What’s especially noteworthy is the unfolding challenge at the AI inference layer—the stage where AI models serve real‑time outputs in production. Here, attackers exploit vulnerabilities that software–based solutions must now counteract in real-time—not minutes or hours, but in milliseconds. This dynamic has turned inference into a battlefield where defenses must be equally agile, or risk high operational and compliance costs. As reported, “runtime attacks… quietly inflating budgets, jeopardizing regulatory compliance and eroding customer trust,” underscoring the stark fiscal impact of emergent AI threats.
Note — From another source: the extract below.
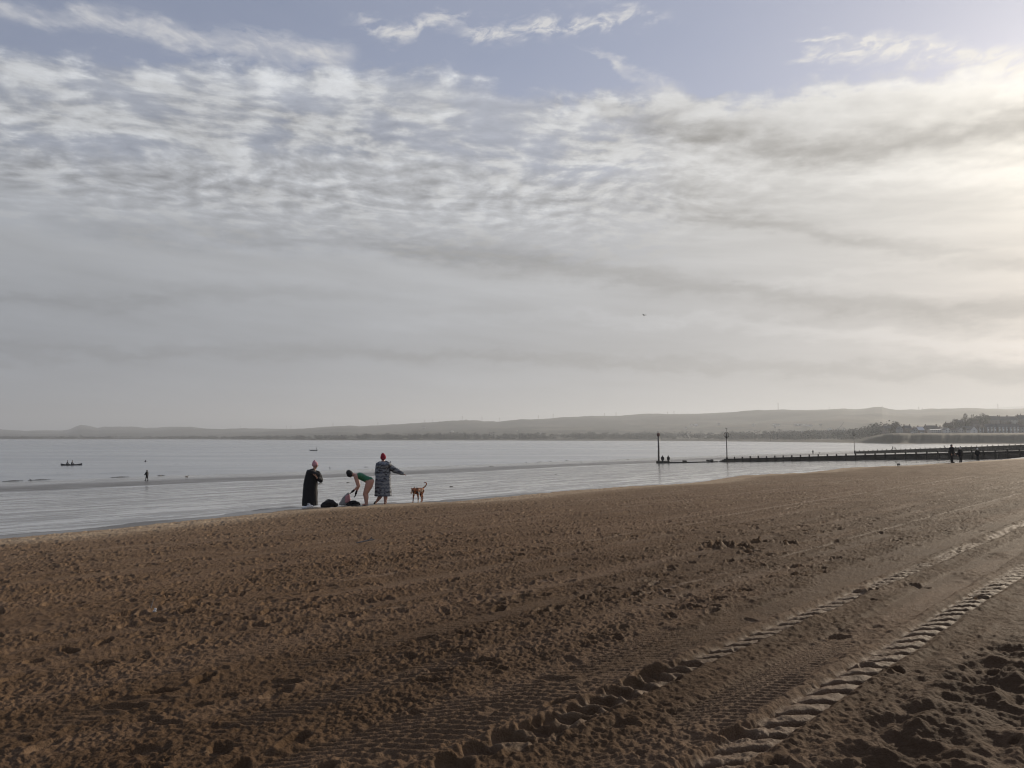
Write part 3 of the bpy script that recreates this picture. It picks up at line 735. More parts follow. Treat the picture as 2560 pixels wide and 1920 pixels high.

The uptick in software spending isn’t arbitrary. Organizations are doubling down on tooling that offers real-time alerting, automated response, and behavior-based defenses—fundamentally bolstering their resilience. It’s pragmatic to invest more in software capable of scaling defenses, especially in a landscape where attackers can launch deepfake frauds and personalized phishing at unprecedented rates.
There’s also a silent narrative here: as software spending eclipses traditional budget lines, the role of security professionals is evolving, placing more emphasis on strategic tool integration and policy governance. Ensuring that these tools are implemented with discipline—without multiplying complexity or introducing new attack surfaces—is a growing boardroom concern.
In short, the CISO playbook is revising itself. By elevating software as the backbone of defense, leaders are acknowledging that the speed of defense must now meet the speed of offense. It’s a measured and forward-looking pivot, one that may well determine resilience in an age defined by AI.